Dr Lawrence added: “They have made a decision to put themselves at risk to show their displeasure at what’s happening.”

Stephen Lawrence was killed in a racist attack by a gang of white youths in south-east London aged 18 in 1993
Stephen Lawrence was killed in a racist attack by a gang of white youths in south-east London aged 18 in 1993. Picture: PA

After the original police investigation into Stephen's death was hampered by prejudice, incompetence and alleged corruption, the subsequent Macpherson Report into the 18-year-old's case concluded the police were guilty of "institutional racism".

Met Police Commissioner Dame Cressida Dick last year declared this was no longer true, saying "this is an utterly different Metropolitan Police."

But Dr Lawrence said he believes promises of police reform following the Macpherson Report have not been kept.

He said: “I thought when they came out they would be respected and done in quick time, so people can see they are making the force more fair.

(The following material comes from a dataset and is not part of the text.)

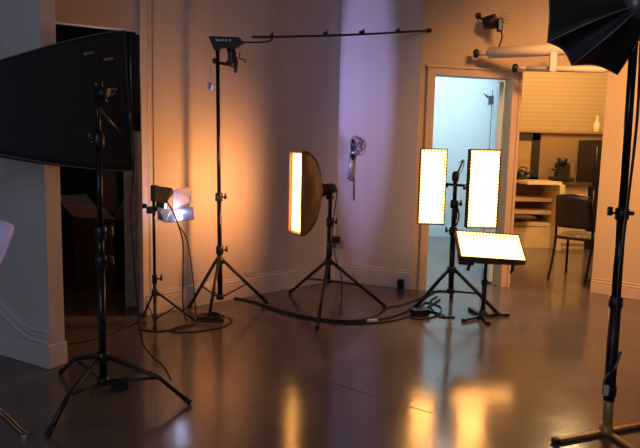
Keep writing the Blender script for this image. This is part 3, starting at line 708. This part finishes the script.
# ------------------------------------------------------------------ kitchen
root = thing('shelf_unit', V((3.0, 8.5, 0)), 'cream open shelf unit with a pale top at the left of the kitchen', 'shelf unit')
x0, x1, y0, y1 = 2.74, 3.29, 8.50, 8.94
bm = new(); box(bm, ((x0 + x1) / 2, y1, .48), (x1 - x0, .02, .86)); build('back_panel', bm, 'shelf_back', root)
bm = new(); box(bm, (x1 + .035, 8.60, .46), (.07, .68, .915)); build('side_panel', bm, 'shelf', root, bevel=.004)
bm = new(); box(bm, (x0 + .01, (y0 + y1) / 2, .46), (.02, .44, .91)); build('side_panel', bm, 'shelf', root)
for z in (.69, .51, .335):
    bm = new(); box(bm, ((x0 + x1) / 2 + .01, (y0 + y1) / 2, z), (x1 - x0 - .03, .44, .055)); build('shelf', bm, 'shelf', root, bevel=.003)
bm = new(); box(bm, ((x0 + x1) / 2, y0 + .02, .15), (x1 - x0, .03, .30)); build('front_panel', bm, 'shelf', root)
bm = new(); box(bm, (3.08, 8.60, .935), (.48, .66, .045)); build('top_board', bm, 'cream', root, bevel=.004)
bm = new(); box(bm, (x0 + .07, 8.45, .455), (.32, .5, .03)); build('dark_shelf', bm, 'counter_dark', root)
ck = thing('kitchen_counter', (3.9, 8.7, 0), 'dark topped kitchen counter behind the chair', 'counter')
bm = new(); box(bm, (3.595, 8.70, .925), (.40, .56, .05)); build('worktop', bm, 'counter_dark', ck, bevel=.005)
bm = new(); box(bm, (3.595, 8.74, .45), (.39, .46, .90)); build('cabinet_body', bm, 'shelf', ck)
for i in range(1):
    bm = new(); box(bm, (3.595, 8.50, .47), (.37, .02, .80)); dd = build('door', bm, 'shelf', ck, bevel=.004)
    bm = new(); tube(bm, [(3.74, 8.48, .75), (3.74, 8.48, .62)], .008, 8); build('handle', bm, 'silver', dd)
mroot = thing('framed_mirror', (3.0, 8.98, .96), 'black framed mirror standing on the left kitchen unit', 'mirror')
mx0, mx1, mz0, mz1 = 2.80, 3.235, .955, 1.645
bm = new()
box(bm, ((mx0 + mx1) / 2, 8.985, mz1 - .055), (mx1 - mx0, .03, .11)); box(bm, (mx1 - .06, 8.985, (mz0 + mz1) / 2), (.12, .03, mz1 - mz0)); box(bm, (mx0 + .012, 8.985, (mz0 + mz1) / 2), (.024, .03, mz1 - mz0)); box(bm, ((mx0 + mx1) / 2, 8.985, mz0 + .02), (mx1 - mx0, .03, .04))
build('frame', bm, 'black', mroot)
bm = new(); box(bm, ((mx0 + mx1) / 2, 8.993, (mz0 + mz1) / 2), (mx1 - mx0 - .02, .008, mz1 - mz0 - .02)); build('mirror_pane', bm, mat('tan_mirror_pane', (.36, .24, .13), .25, noise=.1), mroot)
fr = thing('fridge', (3.96, 8.7, 0), 'tall black fridge at the right end of the kitchen counter', 'fridge')
bm = new(); box(bm, (3.96, 8.72, .775), (.32, .50, 1.55)); build('body', bm, 'black', fr, bevel=.008)
for z0, z1 in ((.06, .92), (.94, 1.54)):
    bm = new(); box(bm, (3.96, 8.455, (z0 + z1) / 2), (.31, .03, z1 - z0)); dd = build('door', bm, 'black_gloss', fr, bevel=.006)
    bm = new(); tube(bm, [(3.83, 8.425, z1 - .08), (3.83, 8.425, z1 - .34)], .009, 8); build('handle', bm, 'grey_metal', dd)
bx_, by_, mz = 3.47, 8.70, .95
mroot = thing('espresso_machine', (bx_, by_, mz), 'small dark coffee machine on the kitchen counter above the chair', 'coffee machine')
bm = new(); box(bm, (bx_, by_, mz + .03), (.28, .24, .06)); build('base', bm, 'black', mroot, bevel=.006)
bm = new(); box(bm, (bx_ + .03, by_ + .06, mz + .16), (.19, .12, .22)); build('body', bm, 'black', mroot, bevel=.01)
bm = new(); tube(bm, [(bx_ + .0, by_, mz + .24), (bx_ + .0, by_, mz + .33)], [.055, .075], 12); build('hopper', bm, 'black', mroot)
bm = new(); tube(bm, [(bx_ - .03, by_ - .04, mz + .18), (bx_ - .17, by_ - .09, mz + .17)], .017, 8); build('filter_handle', bm, 'black', mroot)
bm = new(); tube(bm, spline([(bx_ + .09, by_, mz + .22), (bx_ + .15, by_ - .02, mz + .31), (bx_ + .17, by_ - .04, mz + .26), (bx_ + .17, by_ - .04, mz + .14)]), .010, 6); build('steam_pipe', bm, 'grey_metal', mroot)
kx, ky, kz = 2.92, 8.78, .958
kroot_ = thing('kettle', (kx, ky, kz), 'small black kettle in front of the black framed mirror', 'kettle')
bm = new(); lathe(bm, (kx, ky, kz), Z, [(0, .07), (.01, .08), (.09, .072), (.125, .05), (.13, .012)], 16); build('body', bm, 'black', kroot_)
bm = new(); tube(bm, [(kx + .06, ky - .02, kz + .08), (kx + .14, ky - .04, kz + .12)], [.022, .012], 8); build('spout', bm, 'black', kroot_)
bm = new(); tube(bm, spline([(kx - .06, ky - .02, kz + .09), (kx - .03, ky - .04, kz + .18), (kx + .05, ky - .04, kz + .17), (kx + .06, ky - .02, kz + .10)]), .009, 6); build('handle', bm, 'black', kroot_)
bm = new(); lathe(bm, (kx, ky, kz + .127), Z, [(0, .045), (.01, .04), (.015, .012), (.03, .014), (.035, .005)], 12); build('lid', bm, 'black', kroot_)
bp2 = P(597, 127, 8.97 / K); bz = 1.673
broot_ = thing('bottle', (bp2.x, 8.985, bz), 'small cream bottle on the ledge at the right of the kitchen wall', 'bottle')
bm = new(); lathe(bm, (bp2.x, 8.985, bz), Z, [(0, .04), (.005, .048), (.13, .048), (.16, .02), (.22, .018)], 16); build('body', bm, 'cream', broot_)
bm = new(); lathe(bm, (bp2.x, 8.985, bz + .21), Z, [(0, .022), (.03, .022)], 12); build('cap', bm, 'cream', broot_)
# plates stacked on the pale top
for k in range(2):
    bm = new(); lathe(bm, (2.93 + .2 * k, 8.42, .958), Z, [(0, .03), (.004, .05), (.014, .07), (.016, .068), (.008, .045), (.007, .002)], 18)
    tag(build('saucer', bm, 'cream'), ('pale saucer at the left of the kitchen unit top', 'pale saucer at the right of the kitchen unit top')[k], 'saucer')

# ------------------------------------------------------------------ chair
cc = V((2.81, 6.42, 0)); cf = V((.68, .73, 0)).normalized(); cw = V((cf.y, -cf.x, 0))
croot = thing('dining_chair', cc, 'black padded chair with patterned seat in the kitchen opening, seen from behind', 'chair')
def cp(w, f, z): return cc + cw * w + cf * f + Z * z
bm = new(); box(bm, cp(0, 0, .445), (.40, .40, .03), (cw, cf, Z)); build('seat_frame', bm, 'black', croot, bevel=.008)
bm = new()
grid(bm, lambda u, v: cp(.40 * (u - .5), .39 * (v - .5), .462 + .05 * (math.sin(math.pi * u) * math.sin(math.pi * v)) ** .4), 10, 10); build('seat', bm, 'seat_pad', croot)
for s in (-1, 1):
    bm = new(); tube(bm, spline([cp(.19 * s, -.31, .012), cp(.19 * s, -.22, .25), cp(.19 * s, -.185, .45), cp(.185 * s, -.21, .65), cp(.17 * s, -.27, .86)]), .0145, 8); lg = build('back_leg', bm, 'black_gloss', croot)
    bm = new(); lathe(bm, cp(.19 * s, -.31, 0), Z, [(0, .016), (.03, .016)], 10); build('foot_tip', bm, 'rubber', lg)
    bm = new(); tube(bm, spline([cp(.19 * s, .17, .44), cp(.195 * s, .19, .22), cp(.20 * s, .21, .012)]), .0145, 8); lg = build('leg', bm, 'black_gloss', croot)
    bm = new(); lathe(bm, cp(.20 * s, .21, 0), Z, [(0, .016), (.03, .016)], 10); build('foot_tip', bm, 'rubber', lg)
bm = new(); 
def bkp(u, v):
    z = .56 + .33 * v + .02 * math.sin(math.pi * u) * (v > .5); w = (.185 - .02 * v) * 2 * (u - .5)
    return cp(w, -.20 - .075 * max(0, (z - .6) / .27) - .03 * math.sin(math.pi * u), z)
grid(bm, bkp, 12, 8); build('backrest', bm, 'chair_pad', croot, solid=.05)
bm = new(); tube(bm, spline([bkp(u / 12, 1) for u in range(13)], 2), .014, 8); build('top_rail', bm, 'black_gloss', croot)

# ------------------------------------------------------------------ floor cables
def cable(pts, r, name, label, m='rubber', cat='cable'):
    bm = new(); tube(bm, spline([G(x, y) + Z * (r + (z if len(q) else 0)) for x, y, z, *q in [(a[0], a[1], a[2] if len(a) > 2 else 0, 1) for a in pts]]), r, 6)
    return tag(build(name, bm, m), label, cat)
cable([(225, 298), (250, 302), (290, 314), (330, 321), (375, 321), (405, 313), (422, 300), (436, 292), (447, 292)], .009, 'floor_cable', 'thick black cable running along the floor from the tallest stand to the panel stand')
cable([(265, 308), (300, 318), (345, 324), (390, 322), (420, 312), (440, 300)], .007, 'floor_cable', 'second black cable just in front of the thick one')
cable([(345, 322), (372, 318), (388, 308), (400, 306), (425, 297)], .006, 'floor_cable', 'black cable crossing the right foot of the softbox tripod')
cable([(225, 297), (240, 295), (262, 292), (275, 290)], .006, 'floor_cable', 'short black cable lying along the baseboard by the tallest stand')
cable([(433, 313), (418, 309), (427, 303), (441, 308), (437, 316), (420, 320), (408, 317)], .006, 'floor_cable', 'tangled black cable at the left foot of the panel stand')
cable([(455, 318), (440, 317), (432, 310), (430, 302), (437, 297)], .007, 'floor_cable', 'black cable looping between the panel stand and the short stand')
cable([(69, 345), (95, 340), (120, 331), (140, 321), (150, 312)], .007, 'floor_cable', 'black cable along the threshold of the dark opening')
cable([(140, 330), (155, 332), (175, 330), (195, 326)], .005, 'floor_cable', 'thin black cable on the floor under the barn door light')
bm = new()
pts = [G(210, 322) + V((.10 * math.cos(i * .62) * (1 + .18 * math.sin(i * .37)), .07 * math.sin(i * .62) * (1 + .2 * math.cos(i * .51)), .008 + .0015 * i)) for i in range(34)]
tube(bm, pts, .007, 6); tag(build('cable_coil', bm, 'rubber'), 'untidy coil of black cable on the floor by the tallest stand', 'cable')
cable([(228, 318), (232, 321), (224, 327), (200, 332), (180, 333), (170, 331), (180, 327), (196, 325)], .005, 'floor_cable', 'loose cable loop in front of the coil')
cp0 = G(372, 321.5)
bm = new(); box(bm, cp0 + Z * .014 + V((0, -.03, 0)), (.085, .03, .024), (V((.99, .1, 0)), V((-.1, .99, 0)), Z)); tag(build('cable_connector', bm, 'white_tag', bevel=.006), 'white inline connector on the floor cables', 'connector')
# black transformer near the panel stand feet
q = G(421, 317); root = thing('transformer', q, 'black transformer box at the left foot of the panel stand', 'transformer')
bm = new(); box(bm, q + Z * .03 + V((0, .05, 0)), (.15, .08, .05), (V((.95, .2, 0)), V((-.2, .95, 0)), Z)); build('case', bm, 'black', root, bevel=.008)
bm = new(); tube(bm, spline([q + V((.07, .06, .03)), q + V((.13, .08, .02)), q + V((.2, .03, .008))]), .006, 6); build('lead', bm, 'rubber', root)
# floor cracks
bm = new()
cr = [G(x, y) + Z * .0008 for x, y in ((312, 376), (345, 387), (368, 394), (400, 404), (432, 413))]
for a, b in zip(cr, cr[1:]):
    d = (b - a).normalized(); s = V((-d.y, d.x, 0)) * .0035
    v4 = [bm.verts.new(p) for p in (a - s, b - s, b + s, a + s)]; bm.faces.new(v4)
struct(build('trim_7', bm, 'black'))

# ------------------------------------------------------------------ lights
def area(name, loc, target, size, energy, col, sizey=None, spread=None):
    l = bpy.data.lights.new(name, 'AREA'); l.energy = energy; l.color = col; l.size = size
    if sizey: l.shape = 'RECTANGLE'; l.size_y = sizey
    if spread: l.spread = math.radians(spread)
    o = bpy.data.objects.new(name, l); COL.objects.link(o); o.location = loc
    o.rotation_euler = (V(target) - V(loc)).to_track_quat('-Z', 'Y').to_euler(); return o
def spot(name, loc, target, energy, col, ang, blend=.5, r=.03):
    l = bpy.data.lights.new(name, 'SPOT'); l.energy = energy; l.color = col; l.spot_size = math.radians(ang); l.spot_blend = blend; l.shadow_soft_size = r
    o = bpy.data.objects.new(name, l); COL.objects.link(o); o.location = loc
    o.rotation_euler = (V(target) - V(loc)).to_track_quat('-Z', 'Y').to_euler(); return o
def point(name, loc, energy, col, r=.05):
    l = bpy.data.lights.new(name, 'POINT'); l.energy = energy; l.color = col; l.shadow_soft_size = r
    o = bpy.data.objects.new(name, l); COL.objects.link(o); o.location = loc; return o
area('bright_room_light', (1.7, 7.9, 3.2), (1.8, 8.2, 0), 1.4, 80, (.66, .88, 1.0))
point('kitchen_light', (3.3, 7.3, 2.8), 125, (1.0, .64, .28), .15)
sl = area('softbox_grid_light', fc + sn * .02, fc + sn * .02 + V((-1, .30, -.03)), .2, 16, (1, .37, .11), .6, 140)
vp = C + wn * .03 + wd * .03 + Z * 1.95
va = (wd * .985 + V((wd.y, -wd.x, 0)) * .095).normalized()
vb = spot('violet_beam', vp, vp + va * 2.2 + V((0, 0, -.12)), 120, (.50, .42, 1.0), 17, .7, .02); vb.scale = (1, 5.5, 1)
point('barn_door_glow', P(179, 208, 4.1), 3.2, (.55, .62, 1.0), .02)
area('cool_fill', (-2.2, -2.2, 2.4), (-1.2, 4, 1.0), 2.2, 46, (.56, .70, 1.0))  # added bluish fill from behind the camera, no window there
area('warm_fill', (2.2, 3.5, 3.2), (2.7, 5.7, .8), .7, 58, (1.0, .46, .17), None, 95)  # added unseen warm fill for the door wall and right wall
point('dark_room_fill', (-1.68, 4.55, 1.88), .8, (.75, .88, 1.0), .05)  # added fill lamp to brighten the flaps and felt panel
w = bpy.data.worlds.new('world'); SC.world = w; w.use_nodes = True
w.node_tree.nodes['Background'].inputs[0].default_value = (.66, .55, .56, 1); w.node_tree.nodes['Background'].inputs[1].default_value = .12
SC.view_settings.view_transform = 'Standard'; SC.view_settings.look = 'None'; SC.view_settings.exposure = 0; SC.view_settings.gamma = 1
SC.cycles.use_denoising = True
SC.cycles.max_bounces = 6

“It was not done in quick time, it’s not been done, I don’t know when it will be done – we should not be talking about it 21 years later.

“They have fallen way, way short. Twenty-one years short.”

Dr Lawrence added he "totally" disagreed with Dame Cressida's comments, citing 2019 figures showing the Met stopped and searched more black people than white, despite black people comprising just 12% of London's population and white people 59%.

"I totally disagree with her," he said.

"Yes, the police are institutionally racist."